#### [TASK DIRECTIONS]
Locate and copy all lines bearing the word "scene".

#### [DATASET SECTION]
────────────────────

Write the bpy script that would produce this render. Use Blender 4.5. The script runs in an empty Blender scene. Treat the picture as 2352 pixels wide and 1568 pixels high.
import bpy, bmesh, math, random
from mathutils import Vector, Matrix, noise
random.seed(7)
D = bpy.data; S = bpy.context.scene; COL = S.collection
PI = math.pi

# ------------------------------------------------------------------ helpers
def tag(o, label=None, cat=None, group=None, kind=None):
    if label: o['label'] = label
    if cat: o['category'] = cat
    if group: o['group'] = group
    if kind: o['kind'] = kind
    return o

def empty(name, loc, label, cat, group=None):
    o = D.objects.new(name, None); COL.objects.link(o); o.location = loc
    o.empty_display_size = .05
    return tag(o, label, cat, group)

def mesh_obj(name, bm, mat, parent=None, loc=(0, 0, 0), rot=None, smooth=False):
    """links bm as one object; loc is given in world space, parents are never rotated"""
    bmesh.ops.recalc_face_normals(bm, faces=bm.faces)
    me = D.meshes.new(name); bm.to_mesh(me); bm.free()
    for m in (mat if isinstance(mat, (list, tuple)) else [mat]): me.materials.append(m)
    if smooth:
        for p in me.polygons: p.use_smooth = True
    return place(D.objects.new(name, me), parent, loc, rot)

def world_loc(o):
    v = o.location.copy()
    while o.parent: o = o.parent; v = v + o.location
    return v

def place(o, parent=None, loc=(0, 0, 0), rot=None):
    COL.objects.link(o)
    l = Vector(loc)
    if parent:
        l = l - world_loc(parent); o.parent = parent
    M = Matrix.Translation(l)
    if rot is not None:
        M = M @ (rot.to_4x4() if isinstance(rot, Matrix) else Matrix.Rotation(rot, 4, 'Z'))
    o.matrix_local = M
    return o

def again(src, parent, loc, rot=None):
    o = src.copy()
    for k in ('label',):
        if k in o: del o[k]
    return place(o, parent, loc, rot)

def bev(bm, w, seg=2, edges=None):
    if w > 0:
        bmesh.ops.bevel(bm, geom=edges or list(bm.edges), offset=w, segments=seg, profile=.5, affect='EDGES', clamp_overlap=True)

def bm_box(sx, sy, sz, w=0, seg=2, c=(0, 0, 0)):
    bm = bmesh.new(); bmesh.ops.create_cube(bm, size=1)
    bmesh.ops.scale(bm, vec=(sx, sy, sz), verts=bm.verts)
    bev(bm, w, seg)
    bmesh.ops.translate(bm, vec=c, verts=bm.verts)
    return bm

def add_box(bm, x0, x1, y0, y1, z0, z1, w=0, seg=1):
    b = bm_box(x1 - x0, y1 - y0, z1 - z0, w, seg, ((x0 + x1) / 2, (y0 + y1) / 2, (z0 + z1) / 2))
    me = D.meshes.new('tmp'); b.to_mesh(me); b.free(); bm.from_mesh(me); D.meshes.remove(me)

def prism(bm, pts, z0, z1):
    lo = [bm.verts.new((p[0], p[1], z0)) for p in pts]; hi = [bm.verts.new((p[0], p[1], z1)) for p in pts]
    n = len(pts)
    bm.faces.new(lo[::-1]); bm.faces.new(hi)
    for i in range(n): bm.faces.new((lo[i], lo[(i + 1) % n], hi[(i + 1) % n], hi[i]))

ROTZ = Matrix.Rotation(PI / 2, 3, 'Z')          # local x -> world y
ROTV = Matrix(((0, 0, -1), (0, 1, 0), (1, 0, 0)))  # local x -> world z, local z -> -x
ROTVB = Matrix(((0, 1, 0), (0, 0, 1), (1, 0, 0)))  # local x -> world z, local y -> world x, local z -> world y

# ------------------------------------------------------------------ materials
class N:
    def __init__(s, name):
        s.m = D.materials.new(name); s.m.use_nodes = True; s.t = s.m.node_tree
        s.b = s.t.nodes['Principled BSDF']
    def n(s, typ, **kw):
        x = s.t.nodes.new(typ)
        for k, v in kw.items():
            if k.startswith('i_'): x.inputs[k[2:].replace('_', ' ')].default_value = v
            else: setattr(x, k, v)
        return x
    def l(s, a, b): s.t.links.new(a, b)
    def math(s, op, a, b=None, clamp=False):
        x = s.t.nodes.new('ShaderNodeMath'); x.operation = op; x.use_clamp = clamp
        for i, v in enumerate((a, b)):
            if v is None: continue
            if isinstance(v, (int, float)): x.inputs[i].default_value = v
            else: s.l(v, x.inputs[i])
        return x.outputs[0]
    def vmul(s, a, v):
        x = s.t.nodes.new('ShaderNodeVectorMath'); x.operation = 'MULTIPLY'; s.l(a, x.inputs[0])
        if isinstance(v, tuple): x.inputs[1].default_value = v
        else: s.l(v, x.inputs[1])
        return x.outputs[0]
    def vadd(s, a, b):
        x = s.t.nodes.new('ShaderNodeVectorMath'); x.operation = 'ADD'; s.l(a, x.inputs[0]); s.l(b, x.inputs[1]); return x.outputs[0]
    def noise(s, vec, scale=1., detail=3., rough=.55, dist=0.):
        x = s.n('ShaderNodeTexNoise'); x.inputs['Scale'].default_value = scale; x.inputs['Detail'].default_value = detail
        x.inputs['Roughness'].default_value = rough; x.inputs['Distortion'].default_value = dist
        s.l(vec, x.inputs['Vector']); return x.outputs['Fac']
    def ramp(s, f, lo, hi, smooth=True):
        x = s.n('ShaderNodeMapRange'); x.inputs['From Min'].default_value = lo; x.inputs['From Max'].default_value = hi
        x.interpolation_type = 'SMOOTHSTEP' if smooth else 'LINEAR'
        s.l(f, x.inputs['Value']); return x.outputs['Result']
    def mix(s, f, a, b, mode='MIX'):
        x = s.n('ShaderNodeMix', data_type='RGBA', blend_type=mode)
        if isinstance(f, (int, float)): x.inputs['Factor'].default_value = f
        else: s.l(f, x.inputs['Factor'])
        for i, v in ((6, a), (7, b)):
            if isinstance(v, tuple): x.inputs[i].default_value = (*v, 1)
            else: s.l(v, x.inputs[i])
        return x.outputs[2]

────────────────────

#### [EXPECTED ANSWER]
Write the bpy script that would produce this render. Use Blender 4.5. The script runs in an empty Blender scene. Treat the picture as 2352 pixels wide and 1568 pixels high.
D = bpy.data; S = bpy.context.scene; COL = S.collection